Emerging Millionaires: An Opportunity For Advisors - But Expect A Change In Demographics - Survey

Eliane Chavagnon, Editor - Family Wealth Report, January 17, 2014


The millionaire-of-tomorrow’s mindset

Looking at each of the above-identified behavioral traits, Fidelity’s study found that this emerging segment is generally on the ball financially, with 77 per cent having reported that they already have or are currently managing household expenses more closely, and 85 per cent feeling they are in control of their debt. Increasing wealth was their second top financial goal, and over quarter (27 per cent) said they were looking to improve their returns on investments.

However, they may be missing the investor mentality to boost their wealth. For example, the study found that cash, CDs and money markets constitute the second-largest asset category in their portfolios, and close to half (45 per cent) reported they are focusing their investment strategies on reducing risk, minimizing loss and avoiding market volatility. But as wealth increases, so too does the level of complexity of managing it.

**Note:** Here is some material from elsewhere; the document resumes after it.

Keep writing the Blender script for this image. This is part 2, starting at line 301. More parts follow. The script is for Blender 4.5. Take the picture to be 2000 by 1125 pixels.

In addition to the alarming finding that 77 per cent of the respondents do not have a financial plan, nearly four in ten do not even intend to establish one. Yet, respondents tended to cite not having enough saved for retirement as their top financial concern.

“Millionaires of Tomorrow seem to appreciate the importance of saving for retirement now if they are to be well positioned in the future,” said Oros. “But without a plan in place to reach their goals, they may not be taking the necessary steps to save enough for retirement.”

Meanwhile, as regards the finding that 70 per cent lack investing knowledge, it is interesting to note that only 51 per cent are turning to financial advisors while 39 per cent are opting to “go it alone,” Fidelity said. Additionally, of those not working with an advisor, 46 per cent felt advisors aren’t interested in investors with smaller assets, and 53 per cent were put off by advisor fees.

“Keeping in mind the long-term value these relationships may bring, advisors may want to consider altering their fee structures or their services to cater to this fee-averse group,” Fidelity said.

As Michael Liersch, director of behavioral finance at Merrill Lynch Wealth Management previously told Family Wealth Report: “I think the biggest opportunity based on what we’re seeing from the data is that younger investors want to be seen as individuals and they want advisors and wealth managers to come to them with a structured way of helping them articulate what they want out of the investment process and what they need to do to achieve that.”

Affluent Investor Insights was an online study conducted by Bellomy Research, an independent firm not affiliated with Fidelity Investments, from May 16, 2013, to May 29, 2013. It was focused on understanding investors’ attitudes, behaviors, and preferences related to investing, wealth management, and advice usage. It was held among a target sample of 813 respondents.